What is the best way to locate and memorize the plan of your new room? You could wander around aimlessly for an hour or so, searching for things as they come to mind and finding them in random spots all over the room. We'll call that the freshman model.

You could also take a quick but methodical circuit through the apartment, along the wall from the door to the bed to the bathroom and back again. We'll call this the upperclassman model.

Even if you're not a total neat freak, you'll probably appreciate that the upperclassman model is easier and more efficient than the freshman model. It turns out your brain agrees, but in a surprising way.

Naohide Yamamoto and Amy Shelton of the Department of Psychological and Brain Sciences on Homewood campus put together a study in which undergraduates were asked to learn the locations of several objects in a room.
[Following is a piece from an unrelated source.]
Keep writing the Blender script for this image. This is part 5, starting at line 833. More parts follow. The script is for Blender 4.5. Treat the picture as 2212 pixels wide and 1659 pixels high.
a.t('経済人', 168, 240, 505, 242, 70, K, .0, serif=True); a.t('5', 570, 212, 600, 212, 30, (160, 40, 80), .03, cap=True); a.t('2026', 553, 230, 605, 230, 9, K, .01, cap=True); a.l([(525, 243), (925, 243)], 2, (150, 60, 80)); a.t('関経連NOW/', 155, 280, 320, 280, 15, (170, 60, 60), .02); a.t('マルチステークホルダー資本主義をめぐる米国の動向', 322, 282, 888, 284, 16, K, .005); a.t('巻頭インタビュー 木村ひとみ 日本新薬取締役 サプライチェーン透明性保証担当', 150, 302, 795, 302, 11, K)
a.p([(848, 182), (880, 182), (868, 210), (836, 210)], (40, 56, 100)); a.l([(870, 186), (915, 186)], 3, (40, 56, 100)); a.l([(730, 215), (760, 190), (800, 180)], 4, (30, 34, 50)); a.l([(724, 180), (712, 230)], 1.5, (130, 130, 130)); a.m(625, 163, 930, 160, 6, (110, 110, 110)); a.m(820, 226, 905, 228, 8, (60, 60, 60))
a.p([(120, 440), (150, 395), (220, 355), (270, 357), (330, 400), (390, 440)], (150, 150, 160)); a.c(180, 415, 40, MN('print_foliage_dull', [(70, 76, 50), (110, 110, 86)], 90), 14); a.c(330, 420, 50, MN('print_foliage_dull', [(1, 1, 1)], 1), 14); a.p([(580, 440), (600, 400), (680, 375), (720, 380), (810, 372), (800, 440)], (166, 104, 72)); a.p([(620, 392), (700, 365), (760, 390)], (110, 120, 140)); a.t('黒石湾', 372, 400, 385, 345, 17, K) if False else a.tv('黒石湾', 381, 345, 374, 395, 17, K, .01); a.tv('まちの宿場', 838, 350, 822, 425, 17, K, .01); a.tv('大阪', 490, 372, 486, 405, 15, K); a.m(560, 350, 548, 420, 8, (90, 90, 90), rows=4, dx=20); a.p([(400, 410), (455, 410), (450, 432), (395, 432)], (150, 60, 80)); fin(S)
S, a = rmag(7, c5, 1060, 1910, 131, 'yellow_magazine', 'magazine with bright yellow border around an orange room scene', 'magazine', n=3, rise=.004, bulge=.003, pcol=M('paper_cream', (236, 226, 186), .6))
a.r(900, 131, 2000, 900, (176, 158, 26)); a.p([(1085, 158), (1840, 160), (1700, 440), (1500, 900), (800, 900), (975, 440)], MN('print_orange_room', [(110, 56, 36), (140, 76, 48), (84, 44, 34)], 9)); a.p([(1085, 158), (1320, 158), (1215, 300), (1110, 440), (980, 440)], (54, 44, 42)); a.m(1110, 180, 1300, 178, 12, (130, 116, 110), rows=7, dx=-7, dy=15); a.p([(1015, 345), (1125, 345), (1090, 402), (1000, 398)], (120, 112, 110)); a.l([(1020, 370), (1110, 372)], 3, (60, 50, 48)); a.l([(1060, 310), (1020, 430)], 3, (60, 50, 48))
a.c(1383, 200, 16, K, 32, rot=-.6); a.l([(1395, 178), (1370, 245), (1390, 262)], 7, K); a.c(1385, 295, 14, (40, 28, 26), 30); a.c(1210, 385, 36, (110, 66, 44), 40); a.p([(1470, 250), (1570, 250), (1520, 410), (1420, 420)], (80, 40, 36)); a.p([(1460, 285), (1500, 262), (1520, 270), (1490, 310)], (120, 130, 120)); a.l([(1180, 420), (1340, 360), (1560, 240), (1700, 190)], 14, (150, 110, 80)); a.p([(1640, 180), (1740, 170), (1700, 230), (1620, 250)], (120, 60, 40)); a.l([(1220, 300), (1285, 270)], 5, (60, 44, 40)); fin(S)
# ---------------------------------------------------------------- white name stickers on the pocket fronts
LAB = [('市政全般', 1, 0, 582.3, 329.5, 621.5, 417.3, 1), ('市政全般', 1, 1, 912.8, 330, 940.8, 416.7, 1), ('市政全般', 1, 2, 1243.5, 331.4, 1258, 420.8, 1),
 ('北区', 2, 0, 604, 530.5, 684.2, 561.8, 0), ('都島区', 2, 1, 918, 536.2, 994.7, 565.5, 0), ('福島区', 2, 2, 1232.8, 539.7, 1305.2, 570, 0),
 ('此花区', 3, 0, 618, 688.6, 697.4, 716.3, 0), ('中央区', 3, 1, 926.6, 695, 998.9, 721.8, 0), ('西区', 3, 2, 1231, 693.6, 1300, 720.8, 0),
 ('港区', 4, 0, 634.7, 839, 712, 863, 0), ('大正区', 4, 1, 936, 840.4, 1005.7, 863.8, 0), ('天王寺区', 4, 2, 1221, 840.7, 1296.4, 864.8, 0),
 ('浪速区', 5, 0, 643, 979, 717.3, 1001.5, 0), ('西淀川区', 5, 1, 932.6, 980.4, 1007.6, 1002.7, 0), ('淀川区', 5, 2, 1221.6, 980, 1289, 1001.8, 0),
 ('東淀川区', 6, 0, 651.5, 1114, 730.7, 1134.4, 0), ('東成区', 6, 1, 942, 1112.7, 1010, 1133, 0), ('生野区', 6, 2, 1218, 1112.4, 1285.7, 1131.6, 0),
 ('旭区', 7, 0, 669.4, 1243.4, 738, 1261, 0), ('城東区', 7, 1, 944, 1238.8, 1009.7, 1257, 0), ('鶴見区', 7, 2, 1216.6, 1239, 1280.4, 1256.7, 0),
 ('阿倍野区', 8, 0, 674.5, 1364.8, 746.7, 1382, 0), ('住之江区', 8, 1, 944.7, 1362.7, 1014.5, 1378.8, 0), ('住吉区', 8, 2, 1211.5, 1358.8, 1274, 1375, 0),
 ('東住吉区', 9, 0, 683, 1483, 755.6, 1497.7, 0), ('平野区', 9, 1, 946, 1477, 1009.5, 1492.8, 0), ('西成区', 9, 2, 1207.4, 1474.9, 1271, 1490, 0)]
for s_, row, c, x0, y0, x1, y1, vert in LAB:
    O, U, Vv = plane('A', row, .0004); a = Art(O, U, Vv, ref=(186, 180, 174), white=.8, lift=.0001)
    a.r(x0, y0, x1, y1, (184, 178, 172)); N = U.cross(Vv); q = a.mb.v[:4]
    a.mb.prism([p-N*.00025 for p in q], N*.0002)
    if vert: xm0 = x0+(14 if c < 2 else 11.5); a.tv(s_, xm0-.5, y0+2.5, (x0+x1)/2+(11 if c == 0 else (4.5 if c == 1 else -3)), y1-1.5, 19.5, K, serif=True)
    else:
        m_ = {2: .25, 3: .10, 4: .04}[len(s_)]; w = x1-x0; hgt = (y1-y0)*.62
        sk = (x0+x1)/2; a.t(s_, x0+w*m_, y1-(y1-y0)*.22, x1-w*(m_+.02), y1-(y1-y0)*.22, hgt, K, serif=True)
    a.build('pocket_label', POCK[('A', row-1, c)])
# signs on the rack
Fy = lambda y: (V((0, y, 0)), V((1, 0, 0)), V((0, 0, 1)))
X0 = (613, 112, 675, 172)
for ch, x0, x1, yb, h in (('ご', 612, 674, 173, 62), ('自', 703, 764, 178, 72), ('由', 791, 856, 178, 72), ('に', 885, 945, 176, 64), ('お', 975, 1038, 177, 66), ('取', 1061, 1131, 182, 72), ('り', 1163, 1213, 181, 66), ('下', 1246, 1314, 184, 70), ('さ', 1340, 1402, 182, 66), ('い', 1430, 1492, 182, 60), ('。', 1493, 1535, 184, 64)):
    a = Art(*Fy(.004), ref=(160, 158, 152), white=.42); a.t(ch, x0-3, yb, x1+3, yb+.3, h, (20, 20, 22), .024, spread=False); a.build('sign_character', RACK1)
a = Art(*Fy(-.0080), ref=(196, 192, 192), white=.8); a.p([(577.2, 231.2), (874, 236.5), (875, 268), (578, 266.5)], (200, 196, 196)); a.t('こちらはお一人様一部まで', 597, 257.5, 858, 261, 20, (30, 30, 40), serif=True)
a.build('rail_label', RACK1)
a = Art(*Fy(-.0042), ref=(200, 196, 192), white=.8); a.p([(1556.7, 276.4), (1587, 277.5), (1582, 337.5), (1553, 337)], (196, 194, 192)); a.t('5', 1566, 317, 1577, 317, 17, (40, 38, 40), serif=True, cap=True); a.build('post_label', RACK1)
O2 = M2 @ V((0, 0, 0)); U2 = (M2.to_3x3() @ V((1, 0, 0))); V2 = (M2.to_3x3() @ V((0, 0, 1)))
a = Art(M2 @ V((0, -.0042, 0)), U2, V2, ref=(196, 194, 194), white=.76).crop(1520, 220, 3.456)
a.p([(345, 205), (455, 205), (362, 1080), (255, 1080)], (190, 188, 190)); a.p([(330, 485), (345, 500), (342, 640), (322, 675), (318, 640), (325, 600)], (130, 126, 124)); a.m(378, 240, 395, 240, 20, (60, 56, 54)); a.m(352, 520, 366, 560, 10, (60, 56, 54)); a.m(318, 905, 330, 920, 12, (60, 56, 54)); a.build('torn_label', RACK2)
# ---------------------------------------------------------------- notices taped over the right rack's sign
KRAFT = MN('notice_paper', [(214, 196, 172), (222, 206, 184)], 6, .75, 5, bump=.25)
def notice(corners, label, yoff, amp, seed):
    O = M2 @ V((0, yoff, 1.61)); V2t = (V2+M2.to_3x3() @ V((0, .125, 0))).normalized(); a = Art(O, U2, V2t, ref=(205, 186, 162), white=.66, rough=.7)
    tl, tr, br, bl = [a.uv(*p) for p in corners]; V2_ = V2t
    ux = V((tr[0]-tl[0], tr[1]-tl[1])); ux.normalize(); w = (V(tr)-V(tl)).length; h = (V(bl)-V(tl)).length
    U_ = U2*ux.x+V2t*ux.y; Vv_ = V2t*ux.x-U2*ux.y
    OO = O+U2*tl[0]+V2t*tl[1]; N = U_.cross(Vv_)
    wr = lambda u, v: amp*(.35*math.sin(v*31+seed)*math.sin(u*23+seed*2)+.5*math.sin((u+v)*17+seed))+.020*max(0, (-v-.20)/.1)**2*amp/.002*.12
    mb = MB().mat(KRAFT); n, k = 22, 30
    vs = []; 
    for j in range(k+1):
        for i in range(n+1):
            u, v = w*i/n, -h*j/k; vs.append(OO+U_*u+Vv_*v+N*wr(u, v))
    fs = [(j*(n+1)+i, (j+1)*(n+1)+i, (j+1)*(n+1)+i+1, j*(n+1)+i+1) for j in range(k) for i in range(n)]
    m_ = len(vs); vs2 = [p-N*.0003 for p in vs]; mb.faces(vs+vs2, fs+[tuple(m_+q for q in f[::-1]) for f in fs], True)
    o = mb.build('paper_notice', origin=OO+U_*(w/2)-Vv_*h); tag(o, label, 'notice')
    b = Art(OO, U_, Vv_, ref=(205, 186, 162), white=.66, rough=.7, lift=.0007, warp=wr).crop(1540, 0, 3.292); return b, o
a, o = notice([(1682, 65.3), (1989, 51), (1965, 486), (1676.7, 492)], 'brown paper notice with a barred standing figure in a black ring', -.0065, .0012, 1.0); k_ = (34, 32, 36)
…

The study appears in the July 2007 issue of Acta Psychologica.

Each participant learned two layouts, one in which the objects were presented along a specific, logical path, and one in which they were presented in a random manner around the room.

For one of the two layouts, assigned randomly, the volunteer learned the location of objects visually. In the other, the volunteer was blindfolded and physically walked through the room while being instructed on the position of each object. This second condition was meant to test proprioceptive learning.

Proprioception is the body's sense of its position in three-dimensional space. It is guided by receptors located within muscles and joints which constantly update the brain with a map of the body. Proprioceptive learning is thought to be independent of visual learning, although in every day life the two (along with the sense of balance) work closely together to orient and position the body in real time.